>> Begin

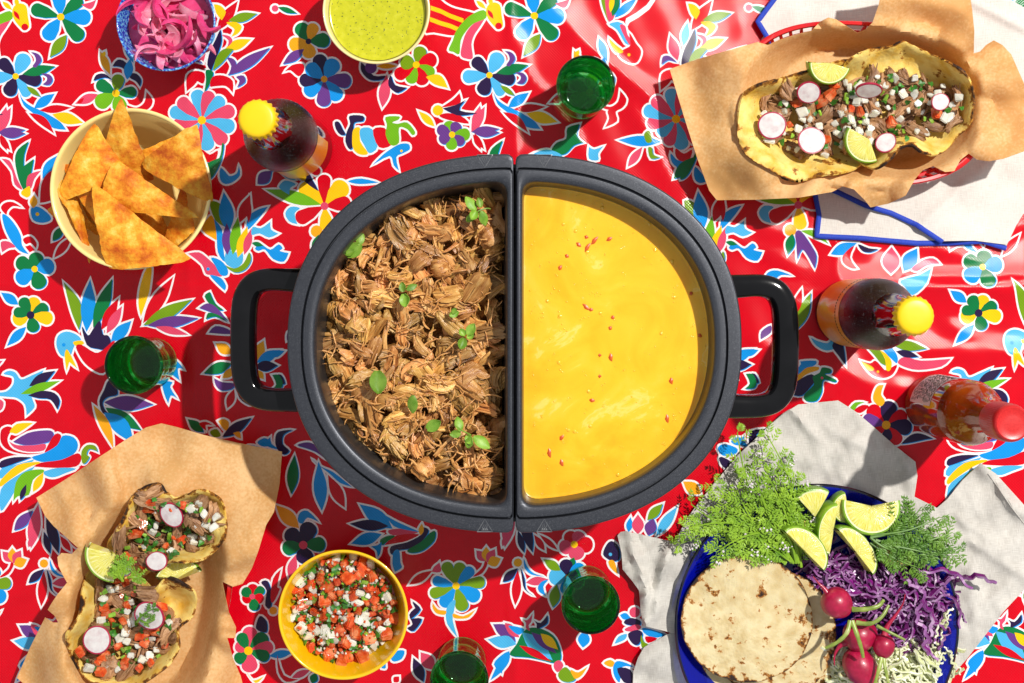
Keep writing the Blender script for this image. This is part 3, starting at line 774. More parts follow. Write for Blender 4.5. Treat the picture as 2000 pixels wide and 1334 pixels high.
def cloth_h(x, y):
    x = np.asarray(x, float); y = np.asarray(y, float)
    h = 0.0005 * _n1(x, y) + 0.00020 * _n2(x, y)
    for x0, y0, x1, y1, w, a in RIDGE:
        dx, dy = x1 - x0, y1 - y0; L = math.hypot(dx, dy)
        t = ((x - x0) * dx + (y - y0) * dy) / (L * L); d = ((x - x0) * dy - (y - y0) * dx) / L
        over = np.maximum(0, np.maximum(-t, t - 1)) * L
        wob = 6 * np.sin(t * L / 60 + x0)
        h = h + a * 0.001 * np.exp(-((d + wob) / w) ** 2) * np.exp(-(over / (w * 2.2)) ** 2)
    return h - 0.0022
def build_cloth():
    base = parse_print()
    X0, X1, Y0, Y1 = -330, 2330, -260, 1600
    PER = 927.0
    polys = []
    def emit(pts, c, off):
        pass
    white = []; fringe = []; colour = []
    seen = []
    for pts, c in base:
        cx = sum(p[0] for p in pts) / len(pts); cy = sum(p[1] for p in pts) / len(pts)
        for ky in (-1, 0, 1):
            for k in range(-3, 4):
                ox = k * PER + ky * 330; oy = -2.0 * k + ky * 1390
                px, py = cx + ox, cy + oy
                if not (X0 + 60 < px < X1 - 60 and Y0 + 50 < py < Y1 - 50): continue
                if ky == 1 and py < 1400: continue
                if ky == -1 and py > -70: continue
                q = [(x + ox, y + oy) for x, y in pts]
                white.append((p_off(q, 3.7), 'w'))
                if c in 'gnov' and len(q) > 12: fringe.append(([(x + 1.8, y + 1.5) for x, y in q], 'b'))
                colour.append((q, c))
    # a few motifs were traced on two neighbouring repeats; identical ones simply coincide
    allp = white + fringe + colour
    pts = []; edges = []; 
    for q, c in allp:
        o = len(pts); n = len(q)
        pts += [Vector((min(max(x, X0 + 2), X1 - 2), min(max(y, Y0 + 2), Y1 - 2))) for x, y in q]
        edges += [(o + i, o + (i + 1) % n) for i in range(n)]
    st = 11.0
    gx, gy = np.meshgrid(np.arange(X0, X1 + 1, st), np.arange(Y0, Y1 + 1, st))
    pts += [Vector((a + (0 if a in (X0,) else 0.01), b)) for a, b in zip(gx.ravel(), gy.ravel())]
    r = delaunay_2d_cdt(pts, edges, [], 0, 0.02)
    arr = np.array([(v.x, v.y) for v in r[0]]); F = np.array([list(f) for f in r[2]])
    cen = arr[F].mean(1)
    cols = np.tile(np.array(PCOL['r'] + (1,)), (len(F), 1))
    order = np.argsort(cen[:, 0]); cs = cen[order]
    for q, c in allp:
        qa = np.array(q); x0, y0 = qa.min(0); x1, y1 = qa.max(0)
        i0, i1 = np.searchsorted(cs[:, 0], (x0, x1)); idx = order[i0:i1]
        yy = cen[idx, 1]; idx = idx[(yy >= y0) & (yy <= y1)]
        if len(idx) == 0: continue
        ins = in_poly(cen[idx, 0], cen[idx, 1], q)
        cols[idx[ins]] = PCOL[c] + (1,)
    z = cloth_h(arr[:, 0], arr[:, 1])
    k = S * (1 - 0 / H)
    V = np.stack([(arr[:, 0] - NX) * k, (NY - arr[:, 1]) * k, z], 1)
    a, b, c = V[F[:, 0]], V[F[:, 1]], V[F[:, 2]]
    nz = (b[:, 0] - a[:, 0]) * (c[:, 1] - a[:, 1]) - (b[:, 1] - a[:, 1]) * (c[:, 0] - a[:, 0])
    F[nz < 0] = F[nz < 0][:, ::-1]
    me = bpy.data.meshes.new('tablecloth')
    me.vertices.add(len(V)); me.vertices.foreach_set('co', V.ravel())
    me.loops.add(len(F) * 3); me.loops.foreach_set('vertex_index', F.ravel().astype(np.int32))
    me.polygons.add(len(F)); me.polygons.foreach_set('loop_start', np.arange(0, len(F) * 3, 3, dtype=np.int32))
    me.polygons.foreach_set('use_smooth', np.ones(len(F), bool))
    me.update(); 
    at = me.attributes.new('print', 'FLOAT_COLOR', 'FACE'); at.data.foreach_set('color', cols.ravel().astype(np.float32))
    # exact surface normals so thin printed shapes shade smoothly
    e = 1.0
    gxn = (cloth_h(arr[:, 0] + e, arr[:, 1]) - cloth_h(arr[:, 0] - e, arr[:, 1])) / (2 * e * S)
    gyn = -(cloth_h(arr[:, 0], arr[:, 1] + e) - cloth_h(arr[:, 0], arr[:, 1] - e)) / (2 * e * S)
    nn = np.stack([-gxn, -gyn, np.ones_like(gxn)], 1); nn /= np.linalg.norm(nn, axis=1)[:, None]
    me.normals_split_custom_set_from_vertices([tuple(v) for v in nn])
    m, nt, bs = bsdf_mat('printed_oilcloth'); N = nt.nodes; Lk = nt.links
    an = N.new('ShaderNodeAttribute'); an.attribute_name = 'print'
    tc = N.new('ShaderNodeTexCoord')
    nz_ = N.new('ShaderNodeTexNoise'); nz_.inputs['Scale'].default_value = 55; nz_.inputs['Detail'].default_value = 6; Lk.new(tc.outputs['Object'], nz_.inputs['Vector'])
    mr = N.new('ShaderNodeMapRange'); mr.inputs['To Min'].default_value = 0.86; mr.inputs['To Max'].default_value = 1.12; Lk.new(nz_.outputs['Fac'], mr.inputs['Value'])
    mx = N.new('ShaderNodeVectorMath'); mx.operation = 'SCALE'; Lk.new(an.outputs['Color'], mx.inputs[0]); Lk.new(mr.outputs[0], mx.inputs['Scale'])
    bs.inputs['Roughness'].default_value = 0.13; bs.inputs['Specular IOR Level'].default_value = 0.24
    sep = N.new('ShaderNodeSeparateXYZ'); Lk.new(tc.outputs['Object'], sep.inputs[0])
    hs = []
    for ax, per in (('X', 0.0027), ('Y', 0.0027)):
        mu = N.new('ShaderNodeMath'); mu.operation = 'MULTIPLY'; mu.inputs[1].default_value = 2 * math.pi / per; Lk.new(sep.outputs[ax], mu.inputs[0])
        si = N.new('ShaderNodeMath'); si.operation = 'SINE'; Lk.new(mu.outputs[0], si.inputs[0]); hs.append(si)
    pm = N.new('ShaderNodeMath'); pm.operation = 'MULTIPLY'; Lk.new(hs[0].outputs[0], pm.inputs[0]); Lk.new(hs[1].outputs[0], pm.inputs[1])
    bp = N.new('ShaderNodeBump'); bp.inputs['Strength'].default_value = 1.0; bp.inputs['Distance'].default_value = 0.00007
    Lk.new(pm.outputs[0], bp.inputs['Height']); Lk.new(bp.outputs[0], bs.inputs['Normal'])
    wv = N.new('ShaderNodeMapRange'); wv.inputs['From Min'].default_value = -1; wv.inputs['To Min'].default_value = 0.91; wv.inputs['To Max'].default_value = 1.07; Lk.new(pm.outputs[0], wv.inputs['Value'])
    mw = N.new('ShaderNodeVectorMath'); mw.operation = 'SCALE'; Lk.new(mx.outputs[0], mw.inputs[0]); Lk.new(wv.outputs[0], mw.inputs['Scale']); Lk.new(mw.outputs[0], bs.inputs['Base Color'])
    o = link('tablecloth', me, m)
    tag(o, 'glossy red oilcloth printed with bright flowers, birds and animals outlined in white', 'tablecloth')
    return o
build_cloth()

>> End

PROBLEM TO SOLVE:
Write out the data precisely as given, excluding the pictures.

RESPONSE TO THIS EXERCISE:
Keep writing the Blender script for this image. This is part 3, starting at line 774. More parts follow. Write for Blender 4.5. Treat the picture as 2000 pixels wide and 1334 pixels high.
def cloth_h(x, y):
    x = np.asarray(x, float); y = np.asarray(y, float)
    h = 0.0005 * _n1(x, y) + 0.00020 * _n2(x, y)
    for x0, y0, x1, y1, w, a in RIDGE:
        dx, dy = x1 - x0, y1 - y0; L = math.hypot(dx, dy)
        t = ((x - x0) * dx + (y - y0) * dy) / (L * L); d = ((x - x0) * dy - (y - y0) * dx) / L
        over = np.maximum(0, np.maximum(-t, t - 1)) * L
        wob = 6 * np.sin(t * L / 60 + x0)
        h = h + a * 0.001 * np.exp(-((d + wob) / w) ** 2) * np.exp(-(over / (w * 2.2)) ** 2)
    return h - 0.0022
def build_cloth():
    base = parse_print()
    X0, X1, Y0, Y1 = -330, 2330, -260, 1600
    PER = 927.0
    polys = []
    def emit(pts, c, off):
        pass
    white = []; fringe = []; colour = []
    seen = []
    for pts, c in base:
        cx = sum(p[0] for p in pts) / len(pts); cy = sum(p[1] for p in pts) / len(pts)
        for ky in (-1, 0, 1):
            for k in range(-3, 4):
                ox = k * PER + ky * 330; oy = -2.0 * k + ky * 1390
                px, py = cx + ox, cy + oy
                if not (X0 + 60 < px < X1 - 60 and Y0 + 50 < py < Y1 - 50): continue
                if ky == 1 and py < 1400: continue
                if ky == -1 and py > -70: continue
                q = [(x + ox, y + oy) for x, y in pts]
                white.append((p_off(q, 3.7), 'w'))
                if c in 'gnov' and len(q) > 12: fringe.append(([(x + 1.8, y + 1.5) for x, y in q], 'b'))
                colour.append((q, c))
    # a few motifs were traced on two neighbouring repeats; identical ones simply coincide
    allp = white + fringe + colour
    pts = []; edges = []; 
    for q, c in allp:
        o = len(pts); n = len(q)
        pts += [Vector((min(max(x, X0 + 2), X1 - 2), min(max(y, Y0 + 2), Y1 - 2))) for x, y in q]
        edges += [(o + i, o + (i + 1) % n) for i in range(n)]
    st = 11.0
    gx, gy = np.meshgrid(np.arange(X0, X1 + 1, st), np.arange(Y0, Y1 + 1, st))
    pts += [Vector((a + (0 if a in (X0,) else 0.01), b)) for a, b in zip(gx.ravel(), gy.ravel())]
    r = delaunay_2d_cdt(pts, edges, [], 0, 0.02)
    arr = np.array([(v.x, v.y) for v in r[0]]); F = np.array([list(f) for f in r[2]])
    cen = arr[F].mean(1)
    cols = np.tile(np.array(PCOL['r'] + (1,)), (len(F), 1))
    order = np.argsort(cen[:, 0]); cs = cen[order]
    for q, c in allp:
        qa = np.array(q); x0, y0 = qa.min(0); x1, y1 = qa.max(0)
        i0, i1 = np.searchsorted(cs[:, 0], (x0, x1)); idx = order[i0:i1]
        yy = cen[idx, 1]; idx = idx[(yy >= y0) & (yy <= y1)]
        if len(idx) == 0: continue
        ins = in_poly(cen[idx, 0], cen[idx, 1], q)
        cols[idx[ins]] = PCOL[c] + (1,)
    z = cloth_h(arr[:, 0], arr[:, 1])
    k = S * (1 - 0 / H)
    V = np.stack([(arr[:, 0] - NX) * k, (NY - arr[:, 1]) * k, z], 1)
    a, b, c = V[F[:, 0]], V[F[:, 1]], V[F[:, 2]]
    nz = (b[:, 0] - a[:, 0]) * (c[:, 1] - a[:, 1]) - (b[:, 1] - a[:, 1]) * (c[:, 0] - a[:, 0])
    F[nz < 0] = F[nz < 0][:, ::-1]
    me = bpy.data.meshes.new('tablecloth')
    me.vertices.add(len(V)); me.vertices.foreach_set('co', V.ravel())
    me.loops.add(len(F) * 3); me.loops.foreach_set('vertex_index', F.ravel().astype(np.int32))
    me.polygons.add(len(F)); me.polygons.foreach_set('loop_start', np.arange(0, len(F) * 3, 3, dtype=np.int32))
    me.polygons.foreach_set('use_smooth', np.ones(len(F), bool))
    me.update(); 
    at = me.attributes.new('print', 'FLOAT_COLOR', 'FACE'); at.data.foreach_set('color', cols.ravel().astype(np.float32))
    # exact surface normals so thin printed shapes shade smoothly
    e = 1.0
    gxn = (cloth_h(arr[:, 0] + e, arr[:, 1]) - cloth_h(arr[:, 0] - e, arr[:, 1])) / (2 * e * S)
    gyn = -(cloth_h(arr[:, 0], arr[:, 1] + e) - cloth_h(arr[:, 0], arr[:, 1] - e)) / (2 * e * S)
    nn = np.stack([-gxn, -gyn, np.ones_like(gxn)], 1); nn /= np.linalg.norm(nn, axis=1)[:, None]
    me.normals_split_custom_set_from_vertices([tuple(v) for v in nn])
    m, nt, bs = bsdf_mat('printed_oilcloth'); N = nt.nodes; Lk = nt.links
    an = N.new('ShaderNodeAttribute'); an.attribute_name = 'print'
    tc = N.new('ShaderNodeTexCoord')
    nz_ = N.new('ShaderNodeTexNoise'); nz_.inputs['Scale'].default_value = 55; nz_.inputs['Detail'].default_value = 6; Lk.new(tc.outputs['Object'], nz_.inputs['Vector'])
    mr = N.new('ShaderNodeMapRange'); mr.inputs['To Min'].default_value = 0.86; mr.inputs['To Max'].default_value = 1.12; Lk.new(nz_.outputs['Fac'], mr.inputs['Value'])
    mx = N.new('ShaderNodeVectorMath'); mx.operation = 'SCALE'; Lk.new(an.outputs['Color'], mx.inputs[0]); Lk.new(mr.outputs[0], mx.inputs['Scale'])
    bs.inputs['Roughness'].default_value = 0.13; bs.inputs['Specular IOR Level'].default_value = 0.24
    sep = N.new('ShaderNodeSeparateXYZ'); Lk.new(tc.outputs['Object'], sep.inputs[0])
    hs = []
    for ax, per in (('X', 0.0027), ('Y', 0.0027)):
        mu = N.new('ShaderNodeMath'); mu.operation = 'MULTIPLY'; mu.inputs[1].default_value = 2 * math.pi / per; Lk.new(sep.outputs[ax], mu.inputs[0])
        si = N.new('ShaderNodeMath'); si.operation = 'SINE'; Lk.new(mu.outputs[0], si.inputs[0]); hs.append(si)
    pm = N.new('ShaderNodeMath'); pm.operation = 'MULTIPLY'; Lk.new(hs[0].outputs[0], pm.inputs[0]); Lk.new(hs[1].outputs[0], pm.inputs[1])
    bp = N.new('ShaderNodeBump'); bp.inputs['Strength'].default_value = 1.0; bp.inputs['Distance'].default_value = 0.00007
    Lk.new(pm.outputs[0], bp.inputs['Height']); Lk.new(bp.outputs[0], bs.inputs['Normal'])
    wv = N.new('ShaderNodeMapRange'); wv.inputs['From Min'].default_value = -1; wv.inputs['To Min'].default_value = 0.91; wv.inputs['To Max'].default_value = 1.07; Lk.new(pm.outputs[0], wv.inputs['Value'])
    mw = N.new('ShaderNodeVectorMath'); mw.operation = 'SCALE'; Lk.new(mx.outputs[0], mw.inputs[0]); Lk.new(wv.outputs[0], mw.inputs['Scale']); Lk.new(mw.outputs[0], bs.inputs['Base Color'])
    o = link('tablecloth', me, m)
    tag(o, 'glossy red oilcloth printed with bright flowers, birds and animals outlined in white', 'tablecloth')
    return o
build_cloth()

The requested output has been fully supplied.